Comments received Wednesday 12 November

From Britt Arthur

Comments received via PDF document


From Jason Byrne

Comments available via PDF document


From Dr Lisa Dethridge

Dear Screen Australia,
Regarding proposed changes to funding guidelines, I agree with comments which emphasize the importance of short film funding in this country. Film makers, screenwriters, cast and crew can achieve important experience working on short projects which provide a training ground for upcoming talent. In addition, short films can be screened easily at international competitions where they showcase our local talents, processes and styles which are then accessible to distributors and producers the world over.

Short film production is a crucial part of the larger feature film and cross-media ecology. Short film production provides the seeding and the foundation for training, relationships and ongoing evolution of production talent and should therefore be supported carefully within a government funding structure.

Sincerely,
Dr Lisa Dethridge


From Evan English

Comments received via Word document


From Emma Flanagan

Hello there
I am most dismayed to hear that the excellent programs at Open Channel (Melbourne) are under threat, as a result of the new Screen Australia guidelines on short film.

As Richard Lowenstein said, short films are the foundation stone of any successful director's careers. But there's not only the directors to consider; how on earth would we end up with excellent feature cast, crew, and associated industry employees, if it were not for short films, which provide a fabulous - and value for money - training ground?

Open Channel has an reputation as a professional education organisation which has a hands-on approach to its wide variety of courses and programs, with experienced practitioners. Its Raw Nerve program, in particular, is a great initiative which allows filmmakers to practise their art, craft, and business acumen, within a recognised educational framework, at a cost to the taxpayer which is, frankly, chickenfeed.

You often read in the papers the lamentable state of the Australian Film Industry and the paucity of quality in Aussie films; the lost of funding of Open Channel at its current levels would be a huge loss to both the filmmaking and greater Australian society.

Emma Flanagan
Freelance Writer


From Mary Hunter

Comments available via PDF document


From Ruth Ingham

To whom it may concern,
I am disappointed in the short sighted decision of Screen Australia to cut funding for the creation of short films. I am an emerging writer and director and I am learning valuable skills through writing and directing short films.

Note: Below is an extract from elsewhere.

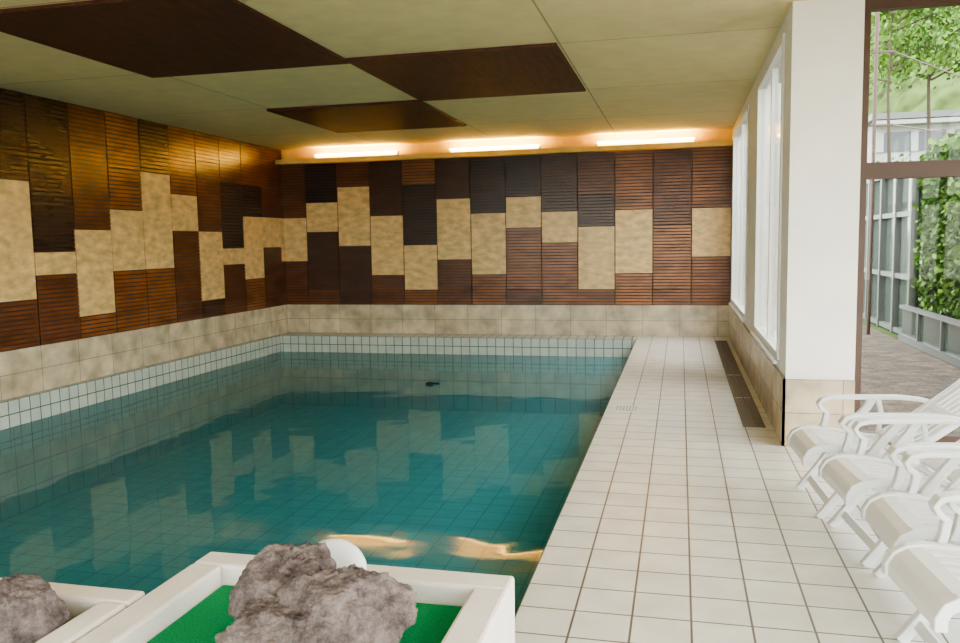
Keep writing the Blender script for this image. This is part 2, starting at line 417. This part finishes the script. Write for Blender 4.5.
# white dome lamp on the rim
b = MB(); n = 32; prof = [(0.112,0.0),(0.115,0.012),(0.112,0.03),(0.10,0.055),(0.08,0.078),(0.055,0.094),(0.028,0.103),(0.004,0.106)]
vs = []; fs = []
for r, z in prof:
    for k in range(n): vs.append((r*math.cos(2*math.pi*k/n), r*math.sin(2*math.pi*k/n)*0.45, z))
for i in range(len(prof)-1):
    for k in range(n): fs.append((i*n+k, i*n+(k+1)%n, (i+1)*n+(k+1)%n, (i+1)*n+k))
fs.append(tuple(range(n))[::-1]); fs.append(tuple((len(prof)-1)*n+k for k in range(n)))
b.add(vs, fs); b.obj('dome_lamp', [M_plastic], smooth=True, loc=(-1.19, 2.64, 0.45))

# ---------------------------------------------------------------- chairs (front at local x=0, back toward +x)
def chair(x, y, rot):
    b = MB(); hw = 0.235
    seat = [(-0.02,0.29),(-0.02,0.335),(0.0,0.37),(0.04,0.392),(0.10,0.40),(0.20,0.39),(0.32,0.368),(0.44,0.352),(0.50,0.352)]
    back = [(0.50,0.375),(0.56,0.41),(0.66,0.475),(0.78,0.565),(0.90,0.66),(1.0,0.745),(1.08,0.81),(1.12,0.83),(1.155,0.825)]
    for s in (-1, 1):
        b.ribbon(seat, s*hw-0.022, s*hw+0.022, 0.045)
        b.ribbon(back[:8], s*(hw-0.01)-0.022, s*(hw-0.01)+0.022, 0.040)
    n = 6; pw = (2*hw-0.04)/n
    for k in range(n):
        ya = -hw+0.02+k*pw+0.010; yb = ya+pw-0.020
        b.ribbon(seat[3:], ya, yb, 0.014)
        b.ribbon(back[:7], ya, yb, 0.014)
    b.ribbon(seat[:5], -hw, hw, 0.024); b.ribbon([(0.45,0.352),(0.50,0.352)], -hw, hw, 0.024)
    b.ribbon([(0.28,0.362),(0.32,0.356)], -hw, hw, 0.020)
    b.ribbon(back[:2], -hw, hw, 0.022); b.ribbon([(0.76,0.55),(0.80,0.582)], -hw, hw, 0.020)
    tb = back[5:]; yw = [-hw, -hw+0.005, -hw+0.03, -hw+0.08]
    b.ribbon(tb, yw, [-q for q in yw], 0.024)
    for s in (-1, 1):
        yo = s*(hw+0.045)
        arm = [(0.20,0.50),(0.165,0.525),(0.15,0.555),(0.17,0.582),(0.22,0.595),(0.34,0.598),(0.48,0.60),(0.62,0.602),(0.74,0.59),(0.80,0.575)]
        b.ribbon(arm, yo-0.032, yo+0.032, 0.024)
        b.ribbon([(0.04,0.0),(0.06,0.02),(0.15,0.14),(0.26,0.30),(0.36,0.44),(0.44,0.54),(0.47,0.595)], yo-0.02, yo+0.02, 0.045)
        b.ribbon([(0.20,0.505),(0.19,0.44),(0.17,0.385)], yo-0.022, yo+0.022, 0.034)
        yi = s*(hw+0.0)
        b.ribbon([(0.66,0.0),(0.62,0.03),(0.50,0.14),(0.36,0.25),(0.20,0.345),(0.09,0.385)], yi-0.02, yi+0.018, 0.045)
        b.ribbon([(0.50,0.595),(0.52,0.50),(0.505,0.37)], yo-0.014, yo+0.014, 0.028)
        yy = (min(yo, yi), max(yo, yi))
        b.box(0.49, 0.53, yy[0], yy[1], 0.355, 0.385); b.box(0.15, 0.19, yy[0], yy[1], 0.355, 0.39); b.box(0.77,0.80,yy[0],yy[1],0.555,0.585)
    b.ribbon([(0.60,0.045),(0.57,0.072)], -hw, hw, 0.026)
    b.ribbon([(0.095,0.055),(0.12,0.09)], -hw-0.04, hw+0.04, 0.026)
    return b.obj('folding_garden_armchair', [M_plastic], bevel=0.006, loc=(x, y, 0), rot=rot)
for x, y, r in ((0.72,5.18,0.06), (0.81,4.48,0.10), (0.88,3.80,0.04), (0.84,3.14,0.10)):
    chair(x, y, r)

# ---------------------------------------------------------------- outside
M_terr = tiles('terrace_brick', (0.19,0.13,0.085), (0.09,0.068,0.047), (0.06,0.05,0.035), 0.22, 0.11, 0.01, 'XY', (0,0), 0.9, 0.3, 0.5, 0.6)
M_grass = simple('grass', (0.07,0.11,0.03), 0.95, 0.1, 1.5, 0.3)
b = MB(); b.box(XO+0.001, 3.3, 7.001, 20, -0.12, -0.02, 0); b.box(3.3, 60, YG+0.3, 20, -0.12, -0.03, 1); b.box(-30, 90, 20, 160, -0.2, -0.04, 1)
b.box(XE+0.2, 60, -20, YG+0.3, -0.12, -0.03, 0); b.box(-40, XE+0.2, -20, YN-0.2, -0.12, -0.03, 0)
b.obj('terrace_ground', [M_terr, M_grass])

M_dkglass = simple('facade_glass', (0.08,0.105,0.09), 0.08, 0.35)
b = MB(); y = 7.4
b.box(3.36, 3.40, 7.4, 13.9, 0.0, 0.5, 1)
while y < 13.8: b.box(3.32, 3.37, y, y+0.05, -0.02, 0.5); y += 1.1
b.box(3.31, 3.41, 7.4, 13.9, 0.48, 0.53); b.box(3.31, 3.41, 7.4, 13.9, -0.02, 0.08)
b.obj('low_glazed_wall', [M_gray, M_dkglass])
b = MB(); y = 14.0
b.box(3.55, 3.6, 14, 20, 0, 2.7, 1)
while y <= 20: b.box(3.45, 3.55, y-0.04, y+0.04, -0.02, 2.7, 0); y += 1.0
for z in (0, 0.9, 1.9, 2.6): b.box(3.47, 3.55, 14, 20, z, z+0.08, 0)
b.box(3.6, 7, 14, 20, 2.6, 2.75, 0)
b.obj('garden_pavilion', [M_gray, M_dkglass])

def leaves(b, pts, size, mi):
    for p in pts:
        n = Vector((random.gauss(0,1), random.gauss(0,1), random.gauss(0,1))).normalized()
        a = n.orthogonal().normalized(); c = n.cross(a); s = size*random.uniform(0.6, 1.3)
        p = Vector(p)
        b.add([p-a*s, p+c*s*0.6, p+a*s, p-c*s*0.6], [(0,1,2,3)], mi)
b = MB(); b.box(3.72, 4.4, 7.2, 13.9, -0.02, 2.75, 2)
pts = [(3.72-random.random()**2*0.2, random.uniform(7.2,13.9), random.uniform(0.1,2.85)) for _ in range(17000)]
leaves(b, pts, 0.055, 0)
pts = [(random.uniform(3.6,4.4), random.uniform(7.2,13.9), 2.75+random.random()**2*0.25) for _ in range(3500)]
leaves(b, pts, 0.055, 1)
pts = [(3.68-random.random()**2*0.2, random.uniform(7.2,13.9), random.uniform(0.1,2.85)) for _ in range(6500)]
leaves(b, pts, 0.05, 1)
b.obj('ivy_hedge', [M_leaf, M_leaf2, M_ivycore])

def tree(x, y, h, r, nl, ls, za=0.6, zb=0.9, nb=14):
    b = MB()
    b.tube([(x,y,-0.05),(x+0.05,y,h*0.3),(x-0.05,y+0.05,h*0.6),(x,y,h*0.95)], [0.06*r/1.5,0.05*r/1.5,0.03*r/1.5,0.012], 8, 2)
    for i in range(nb):
        a = random.uniform(0, 6.28); z = h*random.uniform(za, zb); L = r*random.uniform(0.6, 1.0)
        e = Vector((x+math.cos(a)*L, y+math.sin(a)*L, z+L*random.uniform(0.1,0.5)))
        st = Vector((x, y, z)); mid = (st+e)/2+Vector((0,0,0.1))
        b.tube([st, mid, e], [0.025*r/1.5, 0.015*r/1.5, 0.006], 5, 2)
        pts = []
        for _ in range(nl//nb):
            c = mid.lerp(e, random.uniform(-0.3,1.1)); s = r*0.18
            pts.append((c.x+random.gauss(0,s), c.y+random.gauss(0,s), c.z+random.gauss(0,s*0.7)))
        leaves(b, pts, ls, random.choice((0,1,1)))
    b.obj('tree', [M_leaf, M_leaf2, M_bark])
tree(4.9, 22, 8.2, 1.6, 3200, 0.08, 0.60, 0.95, 18)
tree(7.6, 29, 10.5, 2.4, 5000, 0.10, 0.58, 0.95, 22)
tree(8.8, 36, 5.6, 1.5, 2600, 0.10, 0.30, 0.70, 16)

# slim garden mast with cross arms and overhead wires
b = MB(); b.tube([(3.02,14.6,-0.02),(3.02,14.6,5.6)], 0.03, 8)
b.box(2.9, 3.3, 14.58, 14.62, 4.5, 4.53); b.box(2.9, 3.3, 14.58, 14.62, 3.35, 3.38)
for z, zz in ((4.52, 6.2), (3.37, 5.0)): b.tube([(3.25,14.6,z),(8.0,24,z*0.5+zz*0.5-0.2),(14,36,zz+0.6)], 0.012, 5)
b.obj('garden_mast', [M_brown])

# apartment building
M_facade = simple('facade_render', (0.34,0.34,0.33), 0.8); M_bwin = simple('building_window', (0.05,0.06,0.07), 0.1, 0.5)
b = MB(); b.box(9.6, 34, 46, 58, -0.1, 7.4, 0)
for fl in range(3):
    z = -0.1+fl*2.5; b.box(9.7, 34, 45.96, 46.0, z+0.9, z+1.9, 1)
    x = 9.6
    while x < 34: b.box(x, x+0.35, 45.85, 46, z+0.9, z+1.9, 0); x += 1.6
    b.box(9.4, 34.2, 45.2, 46, z+2.2, z+2.4, 0)
b.box(9.3, 34.3, 45.5, 58.5, 7.4, 7.7, 2)
b.obj('apartment_building', [M_facade, M_bwin, M_gray])

# hillside
M_hill = simple('hill_forest', (0.085,0.125,0.040), 0.95, 0.1, 0.35, 0.6, 1.0, 0.8)
b = MB(); nx, ny = 100, 60; vs = []; fs = []
for j in range(ny+1):
    for i in range(nx+1):
        x = -20+i*1.4; y = 75+j*1.5; t = min(1, max(0, (x-4)/34)); u = j/ny
        h = -0.2+(62*t*t*(3-2*t)+4)*u+3.0*noise.noise(Vector((x*0.08,y*0.08,0)))*min(1,u*5)+2.6*noise.noise(Vector((x*0.35,y*0.35,2)))*min(1,u*5)
        vs.append((x,y,h))
for j in range(ny):
    for i in range(nx): fs.append((j*(nx+1)+i, j*(nx+1)+i+1, (j+1)*(nx+1)+i+1, (j+1)*(nx+1)+i))
b.add(vs, fs); b.obj('hillside', [M_hill], smooth=True)

# ---------------------------------------------------------------- light
wd = bpy.data.worlds.new('World'); scene.world = wd; wd.use_nodes = True; nt = wd.node_tree
bg = nt.nodes['Background']
sk = nt.nodes.new('ShaderNodeTexSky'); sk.sky_type = 'NISHITA'; sk.sun_disc = False; sk.sun_elevation = math.radians(40); sk.sun_rotation = math.radians(100)
mx = nt.nodes.new('ShaderNodeMix'); mx.data_type = 'RGBA'; mx.inputs['Factor'].default_value = 0.93
mx.inputs['B'].default_value = (1.0, 0.98, 0.91, 1)
nt.links.new(sk.outputs[0], mx.inputs['A']); nt.links.new(mx.outputs['Result'], bg.inputs['Color'])
bg.inputs['Strength'].default_value = 6.7

# ---------------------------------------------------------------- camera
cam = bpy.data.cameras.new('camera'); co = bpy.data.objects.new('camera', cam); scene.collection.objects.link(co)
cam.sensor_width = 36; cam.lens = 822/960*36; cam.clip_end = 500; cam.clip_start = 0.05
back_ = Vector((0.2363,-0.9671,0.0959)).normalized(); right = Vector((0.9717,0.2353,-0.0164))
right = (right-right.dot(back_)*back_).normalized(); up = back_.cross(right)
M = Matrix((right, up, back_)).transposed().to_4x4(); M.translation = Vector((0,0,1.6))
co.matrix_world = M
scene.camera = co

Whilst I haven't applied for any funding as yet, I have been working on scripts I hoped would garner assistance from organisations such as Open Channel and Screen Australia.

I hope you will reconsider your decision and assist emerging film makers to develop their skills and talent in a manageable format such as short films.

Yours sincerely
Ruth Ingham


From David King

Comments available via PDF document


From Rowena Mohr

Dear Sir/Madam,
I wish to voice my concern at the proposed decrease in funding of short films and short film programmes such as Raw Nerve by Screen Australia.

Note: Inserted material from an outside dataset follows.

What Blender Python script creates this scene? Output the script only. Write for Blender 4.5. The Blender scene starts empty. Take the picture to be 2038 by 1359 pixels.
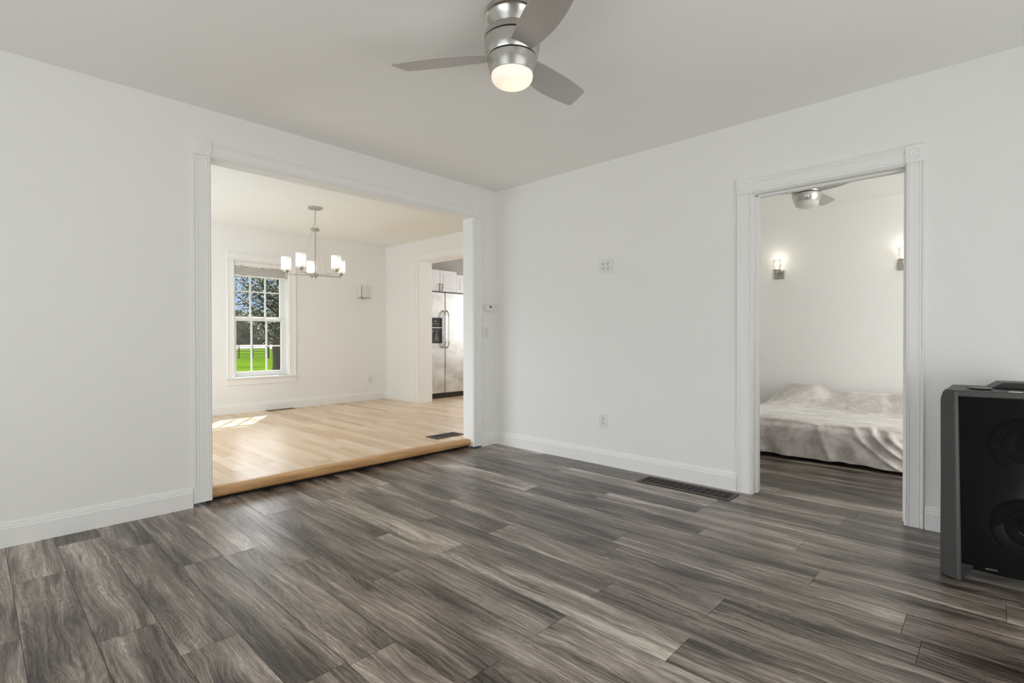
import bpy, bmesh, math, random
from mathutils import Vector, Matrix, noise
from math import sin, cos, pi, radians

# ------------------------------------------------------------------ camera
S = bpy.context.scene
COL = S.collection
FPX = 1023.1
yaw, pitch, roll = radians(43.459), radians(-0.433), radians(-0.08)
CAM = Vector((-3.681, -3.715, 1.0753))
Fv = Vector((cos(yaw)*cos(pitch), sin(yaw)*cos(pitch), sin(pitch)))
_r = Vector((sin(yaw), -cos(yaw), 0)); _u = _r.cross(Fv)
Rv = cos(roll)*_r + sin(roll)*_u
Uv = -sin(roll)*_r + cos(roll)*_u
cd = bpy.data.cameras.new('camera'); cam = bpy.data.objects.new('camera', cd); COL.objects.link(cam)
cd.sensor_width = 36.0; cd.lens = FPX*36.0/2038.0; cd.clip_start = 0.05; cd.clip_end = 600
m = Matrix((Rv, Uv, -Fv)).transposed().to_4x4(); m.translation = CAM
cam.matrix_world = m
S.camera = cam

# ------------------------------------------------------------------ world, sun, exposure
S.view_settings.view_transform = 'Standard'
S.view_settings.look = 'None'
S.view_settings.gamma = 1.0
S.view_settings.exposure = 0.16
S.view_settings.use_curve_mapping = False
S.cycles.diffuse_bounces = 8
S.cycles.max_bounces = 14
S.cycles.sample_clamp_indirect = 6.0

world = bpy.data.worlds.new('sky'); S.world = world; world.use_nodes = True
wn = world.node_tree; wn.nodes.clear()
wo = wn.nodes.new('ShaderNodeOutputWorld'); wb = wn.nodes.new('ShaderNodeBackground')
tc = wn.nodes.new('ShaderNodeTexCoord'); sp = wn.nodes.new('ShaderNodeSeparateXYZ')
cr = wn.nodes.new('ShaderNodeValToRGB')
cr.color_ramp.elements[0].position = 0.02; cr.color_ramp.elements[0].color = (0.14, 0.19, 0.27, 1)
cr.color_ramp.elements[1].position = 0.13; cr.color_ramp.elements[1].color = (0.08, 0.15, 0.30, 1)
e_ = cr.color_ramp.elements.new(0.24); e_.color = (1.45, 1.48, 1.52, 1)      # unseen sky above the blue band, brightened to add floor glare
e_ = cr.color_ramp.elements.new(1.0); e_.color = (0.55, 0.62, 0.75, 1)
wn.links.new(tc.outputs['Generated'], sp.inputs[0]); wn.links.new(sp.outputs['Z'], cr.inputs[0])
# unseen sky behind the camera set pale grey, keeping blue out of reflections
my = wn.nodes.new('ShaderNodeMapRange'); my.inputs[1].default_value = -.1; my.inputs[2].default_value = .35
wn.links.new(sp.outputs['Y'], my.inputs[0])
mc = wn.nodes.new('ShaderNodeMix'); mc.data_type = 'RGBA'; mc.inputs[6].default_value = (.42, .42, .41, 1)
wn.links.new(my.outputs[0], mc.inputs[0]); wn.links.new(cr.outputs[0], mc.inputs[7]); wn.links.new(mc.outputs[2], wb.inputs[0]); wb.inputs[1].default_value = 3.0
wn.links.new(wb.outputs[0], wo.inputs[0])

def lamp(name, kind, loc, target, energy, color=(1, 1, 1), sx=1, sy=1):
    l = bpy.data.lights.new(name, kind); o = bpy.data.objects.new(name, l); COL.objects.link(o)
    l.energy = energy; l.color = color
    if kind == 'AREA':
        l.shape = 'RECTANGLE'; l.size = sx; l.size_y = sy
    o.location = loc
    d = Vector(target) - Vector(loc)
    o.rotation_euler = d.to_track_quat('-Z', 'Y').to_euler()
    return o
sun = lamp('sun', 'SUN', (3, 8, 8), (3-.65, 8-.95, 7), 9.5, (.95, .98, 1)); sun.data.angle = radians(.55)
# area lights added out of view to brighten the front room and neighbouring rooms
FILL = (.985, .995, 1)
lamp('fill_rear', 'AREA', (-2.35, -4.90, .65), (-2.35, 0, 3.0), 19, FILL, 2.6, .8)
lamp('fill_side', 'AREA', (-5.0, -2.2, .65), (0, -2.2, 3.0), 14, FILL, 2.4, .8)
lamp('fill_dining', 'AREA', (-3.10, 1.9, .9), (0, 1.9, 1.2), 21, (.74, .87, 1), 2.4, 1.2)
lamp('fill_bedroom', 'AREA', (.85, -4.86, 1.25), (2.6, -2.0, .9), 27, (1, .995, .97), 1.5, 1.5)
lamp('fill_kitchen', 'AREA', (4.1, 1.4, 1.5), (1.0, 1.4, 1.3), 44, (.93, .97, 1), 1.4, 1.2)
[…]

I am both an actor's agent and a screenwriter and as such I am well aware of what a vital training ground short films are for both up and coming film-makers and performers. Many of our actors receive their first on-screen experience acting in short films and of course making one or more short films is how the majority of directors gain the experience to move on to features.

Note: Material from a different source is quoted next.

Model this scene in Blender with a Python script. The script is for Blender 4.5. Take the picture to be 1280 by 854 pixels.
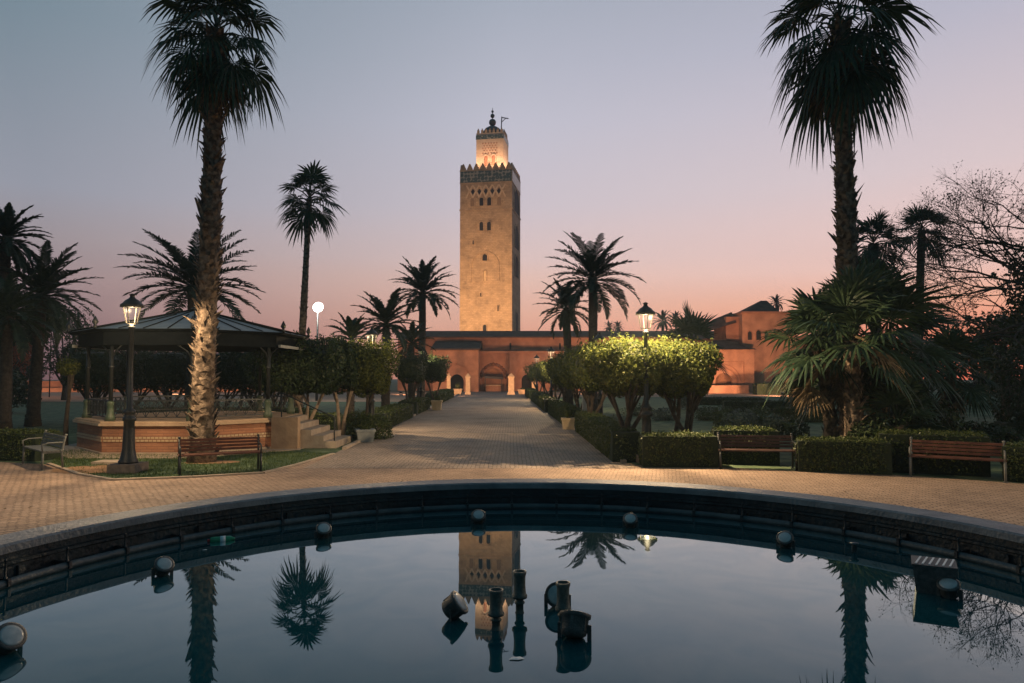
import bpy, bmesh, math, random
import numpy as np
from math import sin, cos, pi, radians, sqrt, atan2
from mathutils import Vector, Matrix

# ------------------------------------------------------------------ scene, camera, sky, sun, exposure
S = bpy.context.scene
for o in list(bpy.data.objects): bpy.data.objects.remove(o)
C = S.collection
HC, FPX = 2.1, 900.0                      # eye height above the paving, focal length in px of a 1280 px frame
cam = bpy.data.cameras.new('camera'); camo = bpy.data.objects.new('camera', cam); C.objects.link(camo)
PITCH = radians(2.71)
camo.location = (0, 0, HC); camo.rotation_euler = (pi/2+PITCH, 0, 0)
cam.sensor_width = 36; cam.lens = 36*FPX/1280
cam.clip_start = .05; cam.clip_end = 3000
S.camera = camo
S.view_settings.view_transform = 'Standard'; S.view_settings.look = 'None'
S.view_settings.exposure = 0; S.view_settings.gamma = 1
S.render.engine = 'CYCLES'
S.cycles.use_denoising = True
S.cycles.max_bounces = 6; S.cycles.transparent_max_bounces = 12
S.cycles.sample_clamp_indirect = 4; S.cycles.sample_clamp_direct = 6

def lin(r, g, b):
    f = lambda c: (c/255/12.92) if c <= 10 else ((c/255+.055)/1.055)**2.4
    return (f(r), f(g), f(b), 1)

W = bpy.data.worlds.new('World'); S.world = W; W.use_nodes = True
wn, wl = W.node_tree.nodes, W.node_tree.links
wn.clear()
def N(tree, t, **k):
    n = tree.nodes.new(t)
    for a, b in k.items(): setattr(n, a, b)
    return n
wt = W.node_tree
tc = N(wt, 'ShaderNodeTexCoord'); sep = N(wt, 'ShaderNodeSeparateXYZ')
wl.new(tc.outputs['Generated'], sep.inputs[0])
HAZE = .0007
def above_haze(stops):                    # sky radiance as it is beyond the evening haze, which takes some of it away
    out = []
    for el, c in stops:
        T = math.exp(-HAZE*min(455, 73/max(el, .01))); out.append((el, tuple(max(.0, (v-j*(1-T))/T) for v, j in zip(c[:3], (.115,.14,.14)))+(1,)))
    return out
def ramp(tree, stops, fac):
    r = N(tree, 'ShaderNodeValToRGB'); e = r.color_ramp.elements
    while len(e) > 1: e.remove(e[-1])
    e[0].position, e[0].color = stops[0]
    for p, c in stops[1:]:
        x = e.new(p); x.color = c
    tree.links.new(fac, r.inputs[0]); return r
rl = ramp(wt, above_haze([(0, lin(118,92,92)), (.06, lin(140,116,118)), (.112, lin(158,138,138)), (.16, lin(157,147,150)), (.217, lin(151,154,165)), (.404, lin(120,138,150)), (.8, lin(84,112,130))]), sep.outputs[2])
rc = ramp(wt, above_haze([(0, lin(205,140,118)), (.04, lin(214,152,130)), (.083, lin(221,172,152)), (.135, lin(222,188,176)), (.16, lin(216,192,188)), (.23, lin(203,193,200)), (.335, lin(192,191,204)), (.475, lin(166,173,187)), (.8, lin(98,122,140))]), sep.outputs[2])
rr = ramp(wt, above_haze([(0, lin(226,118,90)), (.05, lin(238,144,114)), (.093, lin(240,178,150)), (.135, lin(236,198,188)), (.247, lin(218,200,202)), (.404, lin(186,184,199)), (.8, lin(104,124,140))]), sep.outputs[2])
mr1 = N(wt, 'ShaderNodeMapRange', interpolation_type='LINEAR'); wl.new(sep.outputs[0], mr1.inputs[0])
mr1.inputs[1].default_value = -.54; mr1.inputs[2].default_value = .0
mr2 = N(wt, 'ShaderNodeMapRange', interpolation_type='LINEAR'); wl.new(sep.outputs[0], mr2.inputs[0])
mr2.inputs[1].default_value = .0; mr2.inputs[2].default_value = .53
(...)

We have a very lively film-making culture at the moment and it would be a shame to see that culture once more stagnate because of a lack of support from Screen Australia.

Regards,

Rowena Mohr
Ian White Management


From James Ricketson

Comments received via PDF document


From Melanie and Andre Speldewinde

Dear Commitee members of Screen Australia,
This is a serious mistake you are making by cutting the funding for Raw Nerve. My twenty-two year old son and I are short film makers, who have been ardent supporters of Raw Nerve and the exhibition of a diverse range of short films coming from a mixture of talented film-makers.

Some of the films that were screened at the recent Raw Nerve at Cinema Nova (Wed.Nov.6th'08) reinforces the need for different stories and narratives to be shown that make up our uniqueness of being Australian.

I teach Media Studies at Monash College and part of my objectives as a teacher is to introduce students to independent Australian films. How can this be done when the `independent' will soon turn to `dependent'; where artistic credibility becomes compromised and we get more of the same mainstream garbage we see at Hoyts Cinema??

Is it not your charter to foster independent cinema and challenge existing frameworks and ideologies? If we are going to get more of the same, we might as well pack up and go and live in America.

I urge you to resist economic rationalism in favour of promoting a vibrant film industry that once belonged to world class cinema.

Yours sincerely,
Melanie and Andre Speldewinde


From St Kilda Film Festival

Comments available via PDF document


From Julie Turner

Comments available via PDF document


From Tom Vogel

My name is Tom Vogel and I wish to raise my concern in regards to the slashing of funding for short films. I think short films are vital to film makers who are seeking an entry level into film making. Without short films there will be no training ground and it will be harder for the film makers to gain their first screen credit and prove their worth.

Kind Regards
Tom Vogel


From Ari Wegner

As a recent VCA graduate and young film practitioner, it troubles me deeply to learn that our new federal film body seems to have largely dismissed emerging film-makers as legitimate contributors and members of the Australian film industry.

With the absence of funding strands for short films and low-budget features in particular, the prospects of young filmmakers building their skills-base and resumes are so greatly diminished, it paints a sad picture of how little value Screen Australia places on the people that will make up our future industry.

As a young female cinematographer, I had hoped for a career in a country that supports and values those who have the passion to build a future in filmmaking. With the announcement of the draft Screen Australia guidelines however, I feel a profoundly sense of loss at the opportunities that may now never come about, and the number of talented practitioners that will not have the chance to develop into experienced filmmakers.

I urge Screen Australia to reconsider their guidelines regarding short films and low-budget features. While channeling funding away emerging filmmakers may seem attractive in the short term, Screen Australia should consider what it is they are really gambling with, the future of Australian film.